Objective: Restate each line of the listing exactly, without carrying over any pictures.

Data excerpt:
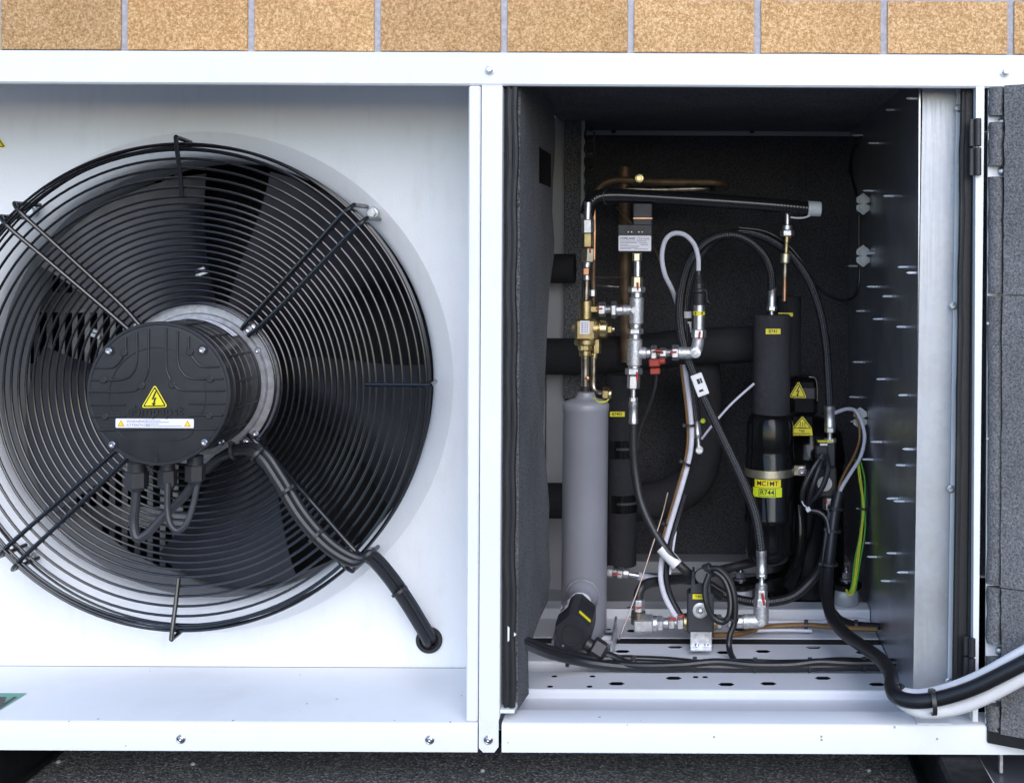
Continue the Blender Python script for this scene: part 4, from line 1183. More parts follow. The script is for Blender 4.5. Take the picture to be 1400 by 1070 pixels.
cable('cable', [(955, 372, YT), (954.5, 352, YT), (949, 334, YT), (936, 321, YT), (920, 319.5, YT), (909, 330, YT), (905, 352, YT), (909, 375, .375), (917, 392, .39), (922, 404, .41), (930, 430, .44)], 3.3, 'cable_white', tr_)

# --- electronic pressure controller
pc = thing('pressure_controller', 'dark grey pressure controller box with white rating plate above the tees', 'controller', P(868, 345, .385))
YQ = .385; kq = K(YQ)
B().box((-23.4 * kq, -19 * kq, -.024), (23.2 * kq, 19 * kq, 0), FR(868.2, 326, YQ), .0012).out('lower_case', 'controller_grey', pc)
B().box((-13 * kq, -15 * kq, -.022), (12.6 * kq, 15 * kq, -.0012), FR(878.8, 293, YQ), .001).out('upper_case', 'controller_grey', pc)
B().box((-13.2 * kq, -.8 * kq, -.02), (12.8 * kq, .8 * kq, -.0006), FR(879, 298.5, YQ)).out('orange_seal', 'copper', pc)
for px in (859, 863.5, 873.5, 878):
    B().lathe(P(px, 317.2, YQ), AX, [(0, 1.0 * kq), (.0008, .9 * kq)], 10).out('indicator', 'cable_light', pc)
B().box((-23.6 * kq, -.35 * kq, -.01), (23.4 * kq, .35 * kq, .0004), FR(868.2, 319.3, YQ)).out('seam', 'ink', pc)
lm = FR(868, 332.6, YQ - .0006)
b_ = B().poly(rrect(22.3 * kq, 10.4 * kq, 1.6 * kq), 0, lm)
b_.text('COPELAND', 4.0 * kq, lm @ Matrix.Translation((-20.5 * kq, 6.3 * kq, 0)), 1, .0003, 'LEFT')
b_.text('CS3-W05', 4.4 * kq, lm @ Matrix.Translation((2.6 * kq, 5.9 * kq, 0)), 2, .0003, 'LEFT')
for i, (yv, l0, l1) in enumerate(((2.6, -20.5, 1), (2.9, 2.6, 16), (.6, -20.5, 3), (.3, 6, 17), (-1.8, -20.5, -9), (-1.9, 8, 18), (-4, -20.5, 6), (-6, -20.5, 4), (-7.8, -20.5, -5), (-8, -1, 18))):
    b_.poly([(l0 * kq, (yv - .42) * kq), (l1 * kq, (yv - .42) * kq), (l1 * kq, (yv + .42) * kq), (l0 * kq, (yv + .42) * kq)], 2, lm, .0003)
b_.out('rating_plate', ['white_sticker', 'ink', 'grey_ink'], pc, smooth=False)
cable('sensor_lead', [(890, 330, .40), (900, 352, .42), (910, 376, .44)], 1.3, 'old_copper', pc)

# --- red service clip with its thin lead
rc = thing('red_service_clip', 'red plastic clip with thin grey lead hanging below the lower tee', 'clip', P(896, 513, .355))
B().box((-6.8 * kt, -10.2 * kt, -.009), (6.8 * kt, -2 * kt, .006), FR(895.5, 501, .355, 2), .0012).out('clip_body', 'red_plastic', rc)
B().box((-8.6 * kt, -3 * kt, -.01), (6.4 * kt, 7.4 * kt, .007), FR(896, 498, .355, 2), .0018).out('clip_jaw', 'red_plastic', rc)
B().cyl(P(901, 494, .357), P(909.5, 493, .357), 4.4 * kt, 14, bev=.001).out('clip_knob', 'red_plastic', rc)
cable('clip_spring', [(892, 481, .352), (900, 479.5, .352), (905, 481, .352)], 1.6, 'red_plastic', rc)
cable('lead', [(897.5, 510, .36), (896, 528, .37), (889, 552, .39), (879, 576, .41), (872, 600, .42), (871, 614, .42)], 2.0, 'cable_grey', rc)

# --- corrugated suction line along the top
cs = thing('corrugated_suction_hose', 'black corrugated hose running level across the top of the compartment', 'hose', P(960, 275, .40))
cable('hose', [(803, 292, .375), (806, 279, .38), (816, 270, .385), (836, 267.5, .39), (880, 269, .395), (940, 272.5, .40), (1000, 276.5, .405), (1060, 281, .41), (1098, 284.5, .415), (1110, 285.5, .417)], 9.6, 'corrugated_hose', cs, 14, 18)
bb = B(); c_, s_ = P(833, 269, .3865), None
pts = [P(829.5 - 5 * math.cos(a), 269.3 + 10.3 * math.sin(a), .381 - .004 * math.cos(a)) for a in [math.radians(t_) for t_ in range(-100, 101, 20)]]
B().tube(smooth(pts, 3), .8 * kt, 6).out('hose_mark', 'cable_grey', cs)
bb = B().cyl(P(1104, 285, .416), P(1122, 286, .418), 10.3 * K(.417), 28, bev=.001); bb.out('end_sleeve', 'cable_light', cs)
cable('sleeve_tail', [(1108, 294.5, .408), (1100, 297.5, .41), (1090, 298, .412), (1081, 297, .414)], 1.3, 'cable_light', cs)
YS = .43
chain(cs, [('pipe', 'cyl', 1076.5, 309, 1076.5, 290, YS, 3.0, 'steel'), ('collar', 'cyl', 1076, 315, 1076.5, 307.5, YS, 6.2, 'steel'), ('hex_nut', 'hex', 1076, 323, 1076, 314.5, YS, 8.2, 'zinc'), ('brass_union', 'cyl', 1075.5, 332, 1076, 322, YS, 3.6, 'brass'), ('pipe', 'cyl', 1074.5, 350, 1075.5, 330, YS, 3.0, 'brass'),
           ('angle_valve', 'cyl', 1073.5, 360, 1074, 346, YS, 6.2, 'pale_brass'), ('pipe', 'cyl', 1073, 380, 1073.5, 359, YS, 3.3, 'tarnished_steel'), ('copper_pipe', 'cyl', 1072.5, 412, 1073, 378, YS, 2.9, 'copper'), ('red_seal', 'cyl', 1079, 318, 1080.5, 326, YS - .008, 1.4, 'red_mark')])

# --- copper lines at the back
cu = thing('copper_riser', 'tarnished upright copper pipe behind the pressure controller', 'pipe', P(855, 490, .50))
cable('pipe', [(854, 228, .52), (854, 300, .52), (855, 400, .52), (856, 495, .52)], 7.6, 'old_copper', cu, 4, 18)
cable('stub', [(814, 266, .50), (822, 254, .50), (834, 247.5, .50), (850, 246, .50), (900, 248.5, .50), (950, 249, .50), (981, 250, .505), (993, 253, .525)], 4.6, 'old_copper', cu, 8, 14)
cable('stub', [(856, 259, .51), (900, 259.5, .51), (940, 258.5, .51), (965, 258, .515), (975, 258, .54)], 4.4, 'tarnished_steel', cu, 6, 14)
B().lathe(P(874, 244, .49), AX, [(-.02, 6.2 * K(.49)), (0, 6.2 * K(.49)), (.002, 5.6 * K(.49)), (.0022, 4 * K(.49)), (.0035, 3.6 * K(.49))], 20).out('brass_cap', 'bright_brass', cu)
cable('capillary', [(843, 282, .47), (853, 295, .47), (864, 306, .47)], 2.2, 'old_copper', cu)
cable('crossover', [(812, 379, .46), (828, 379.5, .48), (848, 379, .5)], 1.4, 'old_copper', cu); cable('crossover', [(816, 390, .46), (832, 391.5, .47), (846, 392.5, .47)], 1.6, 'tarnished_steel', cu)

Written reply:
Continue the Blender Python script for this scene: part 4, from line 1183. More parts follow. The script is for Blender 4.5. Take the picture to be 1400 by 1070 pixels.
cable('cable', [(955, 372, YT), (954.5, 352, YT), (949, 334, YT), (936, 321, YT), (920, 319.5, YT), (909, 330, YT), (905, 352, YT), (909, 375, .375), (917, 392, .39), (922, 404, .41), (930, 430, .44)], 3.3, 'cable_white', tr_)

# --- electronic pressure controller
pc = thing('pressure_controller', 'dark grey pressure controller box with white rating plate above the tees', 'controller', P(868, 345, .385))
YQ = .385; kq = K(YQ)
B().box((-23.4 * kq, -19 * kq, -.024), (23.2 * kq, 19 * kq, 0), FR(868.2, 326, YQ), .0012).out('lower_case', 'controller_grey', pc)
B().box((-13 * kq, -15 * kq, -.022), (12.6 * kq, 15 * kq, -.0012), FR(878.8, 293, YQ), .001).out('upper_case', 'controller_grey', pc)
B().box((-13.2 * kq, -.8 * kq, -.02), (12.8 * kq, .8 * kq, -.0006), FR(879, 298.5, YQ)).out('orange_seal', 'copper', pc)
for px in (859, 863.5, 873.5, 878):
    B().lathe(P(px, 317.2, YQ), AX, [(0, 1.0 * kq), (.0008, .9 * kq)], 10).out('indicator', 'cable_light', pc)
B().box((-23.6 * kq, -.35 * kq, -.01), (23.4 * kq, .35 * kq, .0004), FR(868.2, 319.3, YQ)).out('seam', 'ink', pc)
lm = FR(868, 332.6, YQ - .0006)
b_ = B().poly(rrect(22.3 * kq, 10.4 * kq, 1.6 * kq), 0, lm)
b_.text('COPELAND', 4.0 * kq, lm @ Matrix.Translation((-20.5 * kq, 6.3 * kq, 0)), 1, .0003, 'LEFT')
b_.text('CS3-W05', 4.4 * kq, lm @ Matrix.Translation((2.6 * kq, 5.9 * kq, 0)), 2, .0003, 'LEFT')
for i, (yv, l0, l1) in enumerate(((2.6, -20.5, 1), (2.9, 2.6, 16), (.6, -20.5, 3), (.3, 6, 17), (-1.8, -20.5, -9), (-1.9, 8, 18), (-4, -20.5, 6), (-6, -20.5, 4), (-7.8, -20.5, -5), (-8, -1, 18))):
    b_.poly([(l0 * kq, (yv - .42) * kq), (l1 * kq, (yv - .42) * kq), (l1 * kq, (yv + .42) * kq), (l0 * kq, (yv + .42) * kq)], 2, lm, .0003)
b_.out('rating_plate', ['white_sticker', 'ink', 'grey_ink'], pc, smooth=False)
cable('sensor_lead', [(890, 330, .40), (900, 352, .42), (910, 376, .44)], 1.3, 'old_copper', pc)

# --- red service clip with its thin lead
rc = thing('red_service_clip', 'red plastic clip with thin grey lead hanging below the lower tee', 'clip', P(896, 513, .355))
B().box((-6.8 * kt, -10.2 * kt, -.009), (6.8 * kt, -2 * kt, .006), FR(895.5, 501, .355, 2), .0012).out('clip_body', 'red_plastic', rc)
B().box((-8.6 * kt, -3 * kt, -.01), (6.4 * kt, 7.4 * kt, .007), FR(896, 498, .355, 2), .0018).out('clip_jaw', 'red_plastic', rc)
B().cyl(P(901, 494, .357), P(909.5, 493, .357), 4.4 * kt, 14, bev=.001).out('clip_knob', 'red_plastic', rc)
cable('clip_spring', [(892, 481, .352), (900, 479.5, .352), (905, 481, .352)], 1.6, 'red_plastic', rc)
cable('lead', [(897.5, 510, .36), (896, 528, .37), (889, 552, .39), (879, 576, .41), (872, 600, .42), (871, 614, .42)], 2.0, 'cable_grey', rc)

# --- corrugated suction line along the top
cs = thing('corrugated_suction_hose', 'black corrugated hose running level across the top of the compartment', 'hose', P(960, 275, .40))
cable('hose', [(803, 292, .375), (806, 279, .38), (816, 270, .385), (836, 267.5, .39), (880, 269, .395), (940, 272.5, .40), (1000, 276.5, .405), (1060, 281, .41), (1098, 284.5, .415), (1110, 285.5, .417)], 9.6, 'corrugated_hose', cs, 14, 18)
bb = B(); c_, s_ = P(833, 269, .3865), None
pts = [P(829.5 - 5 * math.cos(a), 269.3 + 10.3 * math.sin(a), .381 - .004 * math.cos(a)) for a in [math.radians(t_) for t_ in range(-100, 101, 20)]]
B().tube(smooth(pts, 3), .8 * kt, 6).out('hose_mark', 'cable_grey', cs)
bb = B().cyl(P(1104, 285, .416), P(1122, 286, .418), 10.3 * K(.417), 28, bev=.001); bb.out('end_sleeve', 'cable_light', cs)
cable('sleeve_tail', [(1108, 294.5, .408), (1100, 297.5, .41), (1090, 298, .412), (1081, 297, .414)], 1.3, 'cable_light', cs)
YS = .43
chain(cs, [('pipe', 'cyl', 1076.5, 309, 1076.5, 290, YS, 3.0, 'steel'), ('collar', 'cyl', 1076, 315, 1076.5, 307.5, YS, 6.2, 'steel'), ('hex_nut', 'hex', 1076, 323, 1076, 314.5, YS, 8.2, 'zinc'), ('brass_union', 'cyl', 1075.5, 332, 1076, 322, YS, 3.6, 'brass'), ('pipe', 'cyl', 1074.5, 350, 1075.5, 330, YS, 3.0, 'brass'),
           ('angle_valve', 'cyl', 1073.5, 360, 1074, 346, YS, 6.2, 'pale_brass'), ('pipe', 'cyl', 1073, 380, 1073.5, 359, YS, 3.3, 'tarnished_steel'), ('copper_pipe', 'cyl', 1072.5, 412, 1073, 378, YS, 2.9, 'copper'), ('red_seal', 'cyl', 1079, 318, 1080.5, 326, YS - .008, 1.4, 'red_mark')])

# --- copper lines at the back
cu = thing('copper_riser', 'tarnished upright copper pipe behind the pressure controller', 'pipe', P(855, 490, .50))
cable('pipe', [(854, 228, .52), (854, 300, .52), (855, 400, .52), (856, 495, .52)], 7.6, 'old_copper', cu, 4, 18)
cable('stub', [(814, 266, .50), (822, 254, .50), (834, 247.5, .50), (850, 246, .50), (900, 248.5, .50), (950, 249, .50), (981, 250, .505), (993, 253, .525)], 4.6, 'old_copper', cu, 8, 14)
cable('stub', [(856, 259, .51), (900, 259.5, .51), (940, 258.5, .51), (965, 258, .515), (975, 258, .54)], 4.4, 'tarnished_steel', cu, 6, 14)
B().lathe(P(874, 244, .49), AX, [(-.02, 6.2 * K(.49)), (0, 6.2 * K(.49)), (.002, 5.6 * K(.49)), (.0022, 4 * K(.49)), (.0035, 3.6 * K(.49))], 20).out('brass_cap', 'bright_brass', cu)
cable('capillary', [(843, 282, .47), (853, 295, .47), (864, 306, .47)], 2.2, 'old_copper', cu)
cable('crossover', [(812, 379, .46), (828, 379.5, .48), (848, 379, .5)], 1.4, 'old_copper', cu); cable('crossover', [(816, 390, .46), (832, 391.5, .47), (846, 392.5, .47)], 1.6, 'tarnished_steel', cu)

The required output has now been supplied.